WHAT THE EXERCISE ASKS: What lines of the data include the string "True"? Copy them all.

RECORDED DATA:
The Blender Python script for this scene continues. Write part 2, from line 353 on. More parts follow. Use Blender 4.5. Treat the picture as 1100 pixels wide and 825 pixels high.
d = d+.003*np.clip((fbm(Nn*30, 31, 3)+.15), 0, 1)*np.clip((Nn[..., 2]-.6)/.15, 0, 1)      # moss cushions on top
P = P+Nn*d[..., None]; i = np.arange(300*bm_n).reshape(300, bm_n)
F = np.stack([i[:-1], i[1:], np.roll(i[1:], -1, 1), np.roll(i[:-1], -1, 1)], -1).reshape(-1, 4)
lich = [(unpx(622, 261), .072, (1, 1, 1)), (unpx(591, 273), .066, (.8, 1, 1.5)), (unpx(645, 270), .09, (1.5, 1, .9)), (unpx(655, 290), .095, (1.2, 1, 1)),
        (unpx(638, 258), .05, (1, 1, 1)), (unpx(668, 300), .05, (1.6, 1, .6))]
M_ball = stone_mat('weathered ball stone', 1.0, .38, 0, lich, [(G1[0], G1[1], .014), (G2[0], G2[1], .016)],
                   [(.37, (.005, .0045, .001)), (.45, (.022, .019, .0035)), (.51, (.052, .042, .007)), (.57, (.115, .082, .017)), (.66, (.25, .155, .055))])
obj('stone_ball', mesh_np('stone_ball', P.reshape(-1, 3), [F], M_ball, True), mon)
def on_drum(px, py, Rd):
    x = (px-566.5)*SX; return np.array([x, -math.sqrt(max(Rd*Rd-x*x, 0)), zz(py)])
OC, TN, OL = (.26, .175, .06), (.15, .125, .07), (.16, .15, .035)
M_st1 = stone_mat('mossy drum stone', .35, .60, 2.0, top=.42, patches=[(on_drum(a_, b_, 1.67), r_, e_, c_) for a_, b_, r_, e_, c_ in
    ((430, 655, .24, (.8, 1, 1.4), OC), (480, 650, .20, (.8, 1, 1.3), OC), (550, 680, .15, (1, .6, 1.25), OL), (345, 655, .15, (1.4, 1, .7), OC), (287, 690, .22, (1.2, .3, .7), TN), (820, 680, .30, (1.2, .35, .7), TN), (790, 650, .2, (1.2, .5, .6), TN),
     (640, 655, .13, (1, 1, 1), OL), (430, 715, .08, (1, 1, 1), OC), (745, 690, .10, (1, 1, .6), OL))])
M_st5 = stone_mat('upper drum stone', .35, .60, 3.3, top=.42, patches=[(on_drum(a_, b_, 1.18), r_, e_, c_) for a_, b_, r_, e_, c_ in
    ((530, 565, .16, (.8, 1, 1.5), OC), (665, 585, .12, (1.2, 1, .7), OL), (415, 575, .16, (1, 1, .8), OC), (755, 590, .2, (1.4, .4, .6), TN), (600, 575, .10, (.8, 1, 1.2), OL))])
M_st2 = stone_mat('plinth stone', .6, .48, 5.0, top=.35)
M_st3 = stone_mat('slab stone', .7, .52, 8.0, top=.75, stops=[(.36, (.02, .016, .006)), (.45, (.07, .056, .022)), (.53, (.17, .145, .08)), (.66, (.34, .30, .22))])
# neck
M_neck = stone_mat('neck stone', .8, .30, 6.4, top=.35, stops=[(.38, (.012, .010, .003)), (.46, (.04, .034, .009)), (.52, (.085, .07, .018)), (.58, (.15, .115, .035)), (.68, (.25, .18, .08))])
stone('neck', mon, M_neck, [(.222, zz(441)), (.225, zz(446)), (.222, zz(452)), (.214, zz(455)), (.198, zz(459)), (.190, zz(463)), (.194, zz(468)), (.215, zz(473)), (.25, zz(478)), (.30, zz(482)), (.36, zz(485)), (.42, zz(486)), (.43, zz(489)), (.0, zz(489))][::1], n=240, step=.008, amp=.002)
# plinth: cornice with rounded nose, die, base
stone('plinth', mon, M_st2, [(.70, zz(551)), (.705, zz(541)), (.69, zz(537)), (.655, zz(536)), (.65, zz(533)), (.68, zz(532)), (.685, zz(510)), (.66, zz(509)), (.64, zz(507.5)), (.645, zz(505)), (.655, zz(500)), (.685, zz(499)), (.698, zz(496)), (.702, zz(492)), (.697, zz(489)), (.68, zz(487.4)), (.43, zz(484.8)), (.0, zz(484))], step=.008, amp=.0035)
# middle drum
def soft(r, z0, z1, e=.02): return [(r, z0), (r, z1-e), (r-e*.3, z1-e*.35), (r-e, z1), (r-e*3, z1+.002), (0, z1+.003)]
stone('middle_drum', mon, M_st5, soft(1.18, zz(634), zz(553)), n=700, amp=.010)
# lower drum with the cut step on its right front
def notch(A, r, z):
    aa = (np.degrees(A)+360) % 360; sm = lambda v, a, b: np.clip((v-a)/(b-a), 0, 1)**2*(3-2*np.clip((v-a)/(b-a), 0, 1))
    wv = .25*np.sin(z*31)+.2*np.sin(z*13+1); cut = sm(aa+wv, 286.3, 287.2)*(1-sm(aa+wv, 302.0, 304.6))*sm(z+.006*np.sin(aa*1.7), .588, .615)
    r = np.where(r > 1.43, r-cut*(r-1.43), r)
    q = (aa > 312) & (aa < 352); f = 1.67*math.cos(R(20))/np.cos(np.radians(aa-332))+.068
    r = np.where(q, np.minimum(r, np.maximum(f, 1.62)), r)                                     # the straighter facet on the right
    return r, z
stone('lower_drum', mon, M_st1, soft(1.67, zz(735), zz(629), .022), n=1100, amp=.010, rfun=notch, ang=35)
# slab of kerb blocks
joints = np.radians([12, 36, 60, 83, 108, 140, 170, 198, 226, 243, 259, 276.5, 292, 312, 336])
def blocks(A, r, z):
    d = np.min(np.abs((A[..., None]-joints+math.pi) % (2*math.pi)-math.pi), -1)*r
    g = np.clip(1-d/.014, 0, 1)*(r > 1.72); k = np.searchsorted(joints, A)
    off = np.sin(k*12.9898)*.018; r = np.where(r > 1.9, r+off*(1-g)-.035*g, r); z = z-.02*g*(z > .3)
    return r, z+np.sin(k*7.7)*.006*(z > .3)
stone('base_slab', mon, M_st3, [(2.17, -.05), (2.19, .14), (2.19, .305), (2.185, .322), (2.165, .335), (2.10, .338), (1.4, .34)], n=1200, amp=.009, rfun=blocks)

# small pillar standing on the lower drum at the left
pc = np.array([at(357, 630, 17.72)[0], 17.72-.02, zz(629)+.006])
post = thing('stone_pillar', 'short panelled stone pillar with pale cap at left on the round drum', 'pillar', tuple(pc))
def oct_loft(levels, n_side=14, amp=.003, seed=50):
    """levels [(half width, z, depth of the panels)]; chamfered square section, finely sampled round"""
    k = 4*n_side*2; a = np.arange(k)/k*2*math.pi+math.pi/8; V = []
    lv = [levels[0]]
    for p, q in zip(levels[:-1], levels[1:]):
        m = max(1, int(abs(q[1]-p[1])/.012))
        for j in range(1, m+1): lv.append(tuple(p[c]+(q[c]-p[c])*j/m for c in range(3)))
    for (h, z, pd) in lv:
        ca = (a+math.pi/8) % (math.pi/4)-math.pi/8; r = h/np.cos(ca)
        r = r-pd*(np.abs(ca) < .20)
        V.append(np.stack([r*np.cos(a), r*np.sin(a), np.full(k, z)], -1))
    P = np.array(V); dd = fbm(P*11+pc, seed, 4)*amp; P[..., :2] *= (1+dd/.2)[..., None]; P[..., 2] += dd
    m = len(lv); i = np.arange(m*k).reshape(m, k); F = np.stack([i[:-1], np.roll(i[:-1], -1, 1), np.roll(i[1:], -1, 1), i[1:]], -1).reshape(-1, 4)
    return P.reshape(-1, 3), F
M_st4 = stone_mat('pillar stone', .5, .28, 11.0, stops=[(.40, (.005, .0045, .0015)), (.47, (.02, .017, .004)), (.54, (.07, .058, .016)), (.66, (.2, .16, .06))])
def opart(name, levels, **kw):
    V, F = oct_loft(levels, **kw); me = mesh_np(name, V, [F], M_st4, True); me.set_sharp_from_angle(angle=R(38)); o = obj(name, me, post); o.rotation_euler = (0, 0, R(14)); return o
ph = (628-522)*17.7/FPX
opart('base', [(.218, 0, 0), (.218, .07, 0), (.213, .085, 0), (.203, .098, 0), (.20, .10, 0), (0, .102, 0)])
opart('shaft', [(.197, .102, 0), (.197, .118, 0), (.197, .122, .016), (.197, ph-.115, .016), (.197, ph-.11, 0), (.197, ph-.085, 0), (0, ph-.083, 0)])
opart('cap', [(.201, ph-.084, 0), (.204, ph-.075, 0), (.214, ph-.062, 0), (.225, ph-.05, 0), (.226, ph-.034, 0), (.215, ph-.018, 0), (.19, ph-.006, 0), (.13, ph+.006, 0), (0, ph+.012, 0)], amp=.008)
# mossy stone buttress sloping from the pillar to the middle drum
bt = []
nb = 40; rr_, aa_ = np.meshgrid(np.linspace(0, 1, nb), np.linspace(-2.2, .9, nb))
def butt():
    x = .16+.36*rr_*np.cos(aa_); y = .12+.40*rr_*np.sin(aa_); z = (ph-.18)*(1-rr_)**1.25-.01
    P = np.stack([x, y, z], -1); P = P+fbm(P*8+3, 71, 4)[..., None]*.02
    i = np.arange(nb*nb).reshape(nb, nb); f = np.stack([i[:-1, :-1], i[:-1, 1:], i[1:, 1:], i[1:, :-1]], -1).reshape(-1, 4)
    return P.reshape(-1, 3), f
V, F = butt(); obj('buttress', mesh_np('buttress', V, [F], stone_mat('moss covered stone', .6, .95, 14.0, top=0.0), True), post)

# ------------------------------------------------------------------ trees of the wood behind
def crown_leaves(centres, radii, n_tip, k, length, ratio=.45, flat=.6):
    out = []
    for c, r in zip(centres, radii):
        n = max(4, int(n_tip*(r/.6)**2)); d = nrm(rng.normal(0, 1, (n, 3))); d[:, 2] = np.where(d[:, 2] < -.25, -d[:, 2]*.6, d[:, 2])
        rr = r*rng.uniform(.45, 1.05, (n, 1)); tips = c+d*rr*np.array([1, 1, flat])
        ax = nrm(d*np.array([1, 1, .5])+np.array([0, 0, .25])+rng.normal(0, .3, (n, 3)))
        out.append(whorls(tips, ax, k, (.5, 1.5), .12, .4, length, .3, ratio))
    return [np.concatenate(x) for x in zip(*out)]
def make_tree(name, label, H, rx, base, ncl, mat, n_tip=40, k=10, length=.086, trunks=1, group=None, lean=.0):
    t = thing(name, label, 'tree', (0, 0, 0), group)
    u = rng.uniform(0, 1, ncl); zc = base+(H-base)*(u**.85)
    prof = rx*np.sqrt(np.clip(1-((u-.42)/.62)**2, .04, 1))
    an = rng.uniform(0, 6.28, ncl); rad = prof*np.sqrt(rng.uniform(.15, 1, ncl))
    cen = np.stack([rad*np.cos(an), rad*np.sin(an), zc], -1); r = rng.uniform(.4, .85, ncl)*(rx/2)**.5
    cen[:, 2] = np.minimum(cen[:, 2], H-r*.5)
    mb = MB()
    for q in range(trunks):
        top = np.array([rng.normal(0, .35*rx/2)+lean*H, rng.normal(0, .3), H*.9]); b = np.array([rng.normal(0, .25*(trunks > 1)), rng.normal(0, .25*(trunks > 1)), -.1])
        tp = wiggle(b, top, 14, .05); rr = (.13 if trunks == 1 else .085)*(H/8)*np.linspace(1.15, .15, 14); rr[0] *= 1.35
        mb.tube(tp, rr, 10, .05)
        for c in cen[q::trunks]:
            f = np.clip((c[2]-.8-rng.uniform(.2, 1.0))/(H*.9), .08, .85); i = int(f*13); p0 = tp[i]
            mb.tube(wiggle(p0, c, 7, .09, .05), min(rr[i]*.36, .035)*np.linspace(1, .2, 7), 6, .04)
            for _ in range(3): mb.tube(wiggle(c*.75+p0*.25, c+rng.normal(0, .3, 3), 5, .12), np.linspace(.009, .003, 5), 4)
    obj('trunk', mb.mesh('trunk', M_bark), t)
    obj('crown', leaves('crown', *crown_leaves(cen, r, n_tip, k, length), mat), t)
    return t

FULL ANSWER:
obj('stone_ball', mesh_np('stone_ball', P.reshape(-1, 3), [F], M_ball, True), mon)
    V, F = oct_loft(levels, **kw); me = mesh_np(name, V, [F], M_st4, True); me.set_sharp_from_angle(angle=R(38)); o = obj(name, me, post); o.rotation_euler = (0, 0, R(14)); return o
V, F = butt(); obj('buttress', mesh_np('buttress', V, [F], stone_mat('moss covered stone', .6, .95, 14.0, top=0.0), True), post)